日本地球惑星科学連合2018年大会

講演情報

[JJ] 口頭発表

セッション記号 H (地球人間圏科学) » H-DS 防災地球科学

[H-DS10] 津波とその予測

2018年5月24日(木) 09:00 〜 10:30 105 (幕張メッセ国際会議場 1F)

コンビーナ:山本 近貞 直孝(防災科学技術研究所)、今井 健太郎(国立研究開発法人 海洋研究開発機構)、対馬 弘晃(気象庁気象研究所)、座長:谷岡 勇市郎(北海道大学大学院理学研究科地震火山研究観測センター)、山本 直孝(防災科学技術研究所)

10:15 〜 10:30

[HDS10-12] 沿岸域の詳細地形データ整備は津波防災における焦眉の課題

*原口 強1菅原 大助2 (1.大阪市立大学大学院理学研究科、2.ふじのくに地球環境史ミュージアム)

キーワード:水深データ、沿岸域、津波災害

2011年東北津波が発生した。沖合のGPS波浪計に記録された津波高には大きな違いはなかったが、海岸に達した津波高には明確な差が現れた。その検証をするために、三陸沿岸域を対象に、実績高さを踏まえた津波シミュレーションを実施した。例えば、気仙沼湾と広田湾は隣接する湾であるが、陸前高田市での津波高さは気仙沼市の3倍近くに達した。その原因は地形効果、すなわち海底地形の影響であった。

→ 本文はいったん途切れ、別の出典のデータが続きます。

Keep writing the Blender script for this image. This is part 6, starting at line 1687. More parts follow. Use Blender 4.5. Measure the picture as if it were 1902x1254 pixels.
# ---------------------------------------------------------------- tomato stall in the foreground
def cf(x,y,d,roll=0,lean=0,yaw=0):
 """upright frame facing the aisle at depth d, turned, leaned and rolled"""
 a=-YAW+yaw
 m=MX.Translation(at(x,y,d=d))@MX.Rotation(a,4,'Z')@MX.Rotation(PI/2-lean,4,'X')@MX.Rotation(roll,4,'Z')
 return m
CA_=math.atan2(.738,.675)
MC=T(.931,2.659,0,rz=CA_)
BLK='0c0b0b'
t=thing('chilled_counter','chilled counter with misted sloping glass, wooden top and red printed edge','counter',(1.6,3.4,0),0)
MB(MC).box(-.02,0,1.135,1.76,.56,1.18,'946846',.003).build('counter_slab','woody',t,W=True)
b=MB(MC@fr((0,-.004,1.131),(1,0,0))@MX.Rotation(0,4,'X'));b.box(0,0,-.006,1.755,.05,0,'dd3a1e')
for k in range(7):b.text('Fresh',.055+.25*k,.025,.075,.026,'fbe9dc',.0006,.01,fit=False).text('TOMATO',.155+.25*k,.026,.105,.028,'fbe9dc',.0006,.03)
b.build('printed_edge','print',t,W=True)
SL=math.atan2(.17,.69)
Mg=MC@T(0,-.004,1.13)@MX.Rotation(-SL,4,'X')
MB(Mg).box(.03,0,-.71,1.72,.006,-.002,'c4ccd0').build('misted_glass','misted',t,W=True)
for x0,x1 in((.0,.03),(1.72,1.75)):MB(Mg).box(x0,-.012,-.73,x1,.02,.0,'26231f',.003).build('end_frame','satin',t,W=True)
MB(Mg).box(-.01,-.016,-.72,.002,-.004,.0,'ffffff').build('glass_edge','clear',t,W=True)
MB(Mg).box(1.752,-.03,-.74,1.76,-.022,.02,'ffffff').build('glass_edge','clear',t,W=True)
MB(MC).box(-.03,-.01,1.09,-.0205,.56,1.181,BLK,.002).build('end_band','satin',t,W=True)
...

津波は巨大災害を引き起こすが、その頻度は低い。津波シミュレーションは津波被害を推定するための強力な手段である。しかし、計算の基礎となる海域の地形データの精度は極めて低い。津波の進行、集中、ばらつきは海底の地形に依存するため、地形の精度が保証されていることが重要である。

津波防災のためには、全国レベルで沿岸域の地形データを整備し、海陸統合データとして公表することが、津波防災における焦眉の課題である。